July 04, 2022 Art History and Archaeology

Composite image of Professors Volk and Saggese

Professors Saggese and Volk recognized for their exceptional scholarship and teaching in the field

The University of Maryland recently promoted Dr. Jordana Saggese and Dr. Alcia Volk to the rank of Full Professor.

Dr. Jordana Moore Saggese is Professor of American Art and the former Editor-in-Chief for the College Art Association's Art Journal.

Special Edition of the Art Journal, "Blackness" Winter 2020
Special Edition of the Art Journal, "Blackness" Winter 2020

Her research focuses on modern and contemporary American art, with an emphasis on expressions of Blackness. Across Dr. Saggese's research projects there is an investment in the line between popular culture and critical culture. This investment manifests in the subjects and methodologies of her research, which draw equally from visual culture studies and the traditional history of art, as well as in the dissemination of findings across both academic and general audiences. Dr. Saggese's art history capitalizes on the cultural appeal of the popular in order to speak back to the exclusionary tactics of cultural institutions, while also making connections between pop culture and the reality of life in the United States.

An expert on the artist Jean Michel Basquiat, Professor Saggese wrote a book on the artist, The Jean-Michel Basquiat Reader: Writings, Interviews and Critical Responses, published last year as part of the University of California Press's award-winning Writings, Interviews, and Critical Responses series that is essential reading for scholars of this artist and the period in which he worked. Her current book project, Game On: Boxing, Race, and Masculinity, maps the visual terrain of racial ideology in the United States, paying particular attention to the intersecting discourses of blackness, masculinity, and sport in the late nineteenth century. 

Dr. Alicia Volk is a Professor of Japanese Art. Her scholarship addresses a range of mediums and critical issues in Japanese art from the nineteenth century to the present. Among her scholarly works, Professor Volk's In Pursuit of Universalism: Yorozu Tetsugorô and Japanese Modern Art (University of California Press, 2010) was awarded the inaugural Phillips Book Prize of the Phillips Collection Center for the Study of Modern Art.  Her current book project is Democratizing Japanese Art 1945-1960, which examines the rebuilding and restructuring of the Japanese art world in the context of defeat and occupation following World War II. Her publications have treated such topics as Japanese prints, screens (byôbu), and illustrated books; the avant-garde, images of blacks and racialized representation, the geopolitical dimensions of Japanese self-representations at world's fairs, female artists, and contemporary art. Across all of these topics, Professor Volk remains committed to analyzing Japanese art on its own terms and to challenging the assumptions and biases undergirding an art historical canon that places it at the margins.
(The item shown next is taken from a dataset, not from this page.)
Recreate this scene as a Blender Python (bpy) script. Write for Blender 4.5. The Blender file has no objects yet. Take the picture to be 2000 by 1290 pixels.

An excellent teacher in the classroom, Professor Volk brings her students, undergraduate and graduate, to a close understanding of Asian and Japanese art and the processes by which they are made, whether through museum visits or class productions of works in the style of key monuments, such as narrative scroll painting.

Students in Professor Alicia Volk's Japanese Art class display a narrative hand scroll they created.
Students in Professor Alicia Volk's Japanese Art stand in Parren J. Mitchell Art-Sociology courtyard displaying a narrative handscroll they created as a group for a class project.

 

 

Professor Saggese, too, inspires students in her graduate and undergraduate courses, which are informed by her interests in the history of photography, print culture, abstraction, conceptual art, performance art, post-colonial theory, and disability studies. Most of her classes rely on the rich resources of the DC Metro area - particularly galleries and museums - to bring the history of art into real time and space for students. 

Congratulations Professors Saggese and Volk, and continued success and excellence in the future!